- Work to do: Your answer is a single number: how many lines hold the word "Keep"?
================================
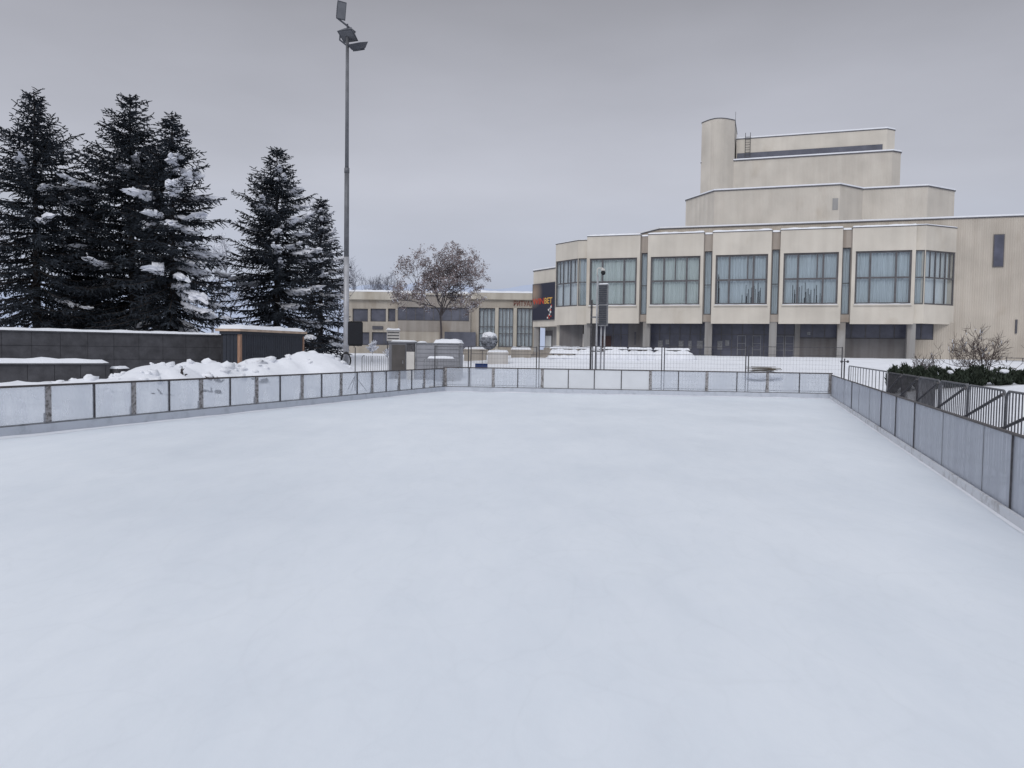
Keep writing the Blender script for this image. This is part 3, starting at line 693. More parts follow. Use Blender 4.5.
# ------------------------------------------------------------------ loudspeaker on stand
p=at(355,395,36.5); g0=tz(p.x,p.y); zt=at(355,346,36.5).z
stand=thing('speaker_stand',(p.x,p.y,g0-.05),'thin pole stand carrying the black loudspeaker','speaker stand')
m=MB(); m.tube([(0,0,0),(0,0,zt-g0-.02)],.022,8); m.build('pole',M['galv_dark'],stand)
for k in range(3):
    t=k*2.1+.4; m=MB(); m.tube([(0,0,.75),(.55*math.cos(t),.55*math.sin(t),.02)],.016,6); m.build('leg',M['galv_dark'],stand)
spk=thing('loudspeaker',(p.x,p.y,zt),'black loudspeaker box raised on a pole beside the floodlight mast','loudspeaker',rz=R(12))
hh=at(355,322,36.5).z-zt; w=.345
m=MB(); m.prism([(-w,-.3),(w,-.3),(w,.1),(w*.6,.4),(-w*.6,.4),(-w,.1)],.05,hh-.02)
m.prism([(-w*.9,-.27),(w*.9,-.27),(w*.9,.1),(w*.5,.35),(-w*.5,.35),(-w*.9,.1)],hh-.019,hh+.02); m.prism([(-w*.9,-.27),(w*.9,-.27),(w*.9,.1),(w*.5,.35),(-w*.5,.35),(-w*.9,.1)],.0,.049)
m.build('cabinet',M['black'],spk)
m=MB(); m.box(-w+.03,w-.03,-.325,-.302,.08,hh-.05)
for k in range(14): m.box(-w+.05,w-.05,-.331,-.326,.12+k*(hh-.25)/13,.14+k*(hh-.25)/13)
m.build('grille',M['grille'],spk)

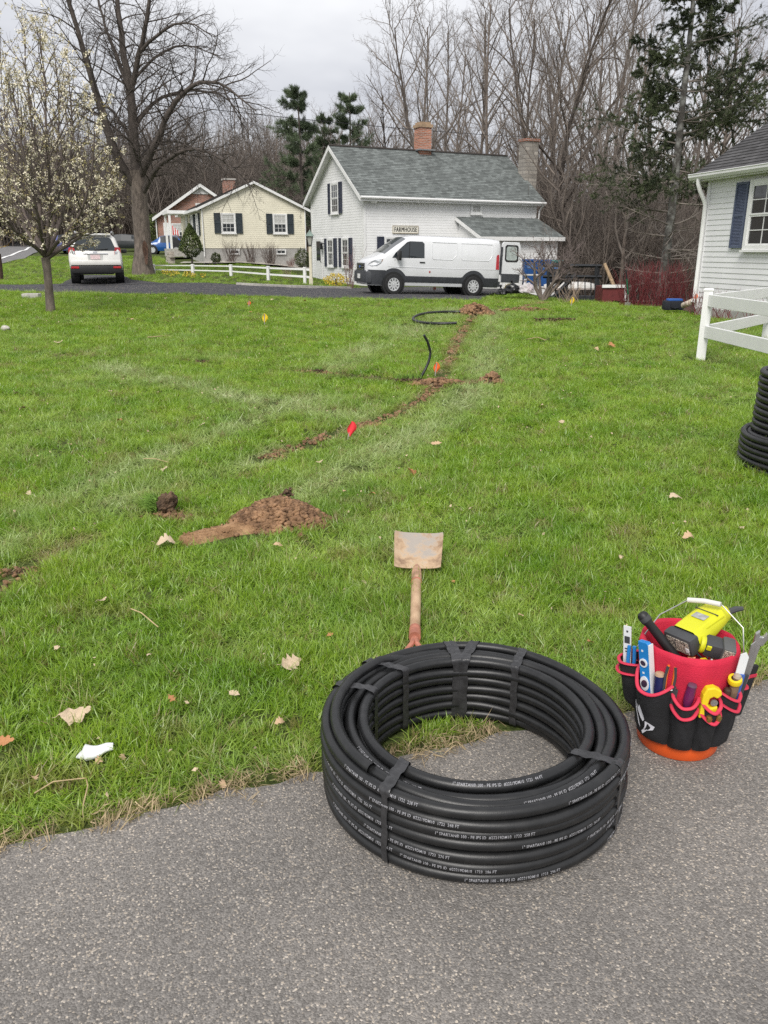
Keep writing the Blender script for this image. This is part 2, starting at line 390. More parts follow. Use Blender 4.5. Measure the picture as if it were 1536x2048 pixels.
def shingles(name, c, axis='x', k=1.0):
    m, t, b = principled(name)
    tcn = node(t, 'ShaderNodeTexCoord'); sp = node(t, 'ShaderNodeSeparateXYZ'); t.links.new(tcn.outputs['Object'], sp.inputs[0])
    mz = node(t, 'ShaderNodeMath', operation='MULTIPLY'); t.links.new(sp.outputs[2], mz.inputs[0]); mz.inputs[1].default_value = k
    cb = node(t, 'ShaderNodeCombineXYZ'); t.links.new(sp.outputs[0 if axis == 'x' else 1], cb.inputs[0]); t.links.new(mz.outputs[0], cb.inputs[1])
    br = node(t, 'ShaderNodeTexBrick', Scale=1.0); br.inputs['Mortar Size'].default_value = .006; br.inputs['Brick Width'].default_value = .24
    br.inputs['Row Height'].default_value = .14; br.inputs['Bias'].default_value = 0; t.links.new(cb.outputs[0], br.inputs['Vector'])
    br.inputs['Color1'].default_value = rgb(c, .72); br.inputs['Color2'].default_value = rgb(c, 1.28); br.inputs['Mortar'].default_value = rgb(c, .45)
    ns = node(t, 'ShaderNodeTexNoise', Scale=1.6, Detail=8.0); t.links.new(tcn.outputs['Object'], ns.inputs['Vector'])
    rp = node(t, 'ShaderNodeValToRGB'); t.links.new(ns.outputs['Fac'], rp.inputs[0])
    rp.color_ramp.elements[0].position = .3; rp.color_ramp.elements[0].color = (.9, .9, .9, 1); rp.color_ramp.elements[1].position = .7; rp.color_ramp.elements[1].color = (1.12, 1.12, 1.12, 1)
    mm = node(t, 'ShaderNodeMix', data_type='RGBA', blend_type='MULTIPLY'); mm.inputs[0].default_value = 1
    t.links.new(br.outputs['Color'], mm.inputs[6]); t.links.new(rp.outputs[0], mm.inputs[7]); t.links.new(mm.outputs[2], b.inputs['Base Color'])
    b.inputs['Roughness'].default_value = .95; b.inputs['Specular IOR Level'].default_value = .2
    return m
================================
- Final answer: 2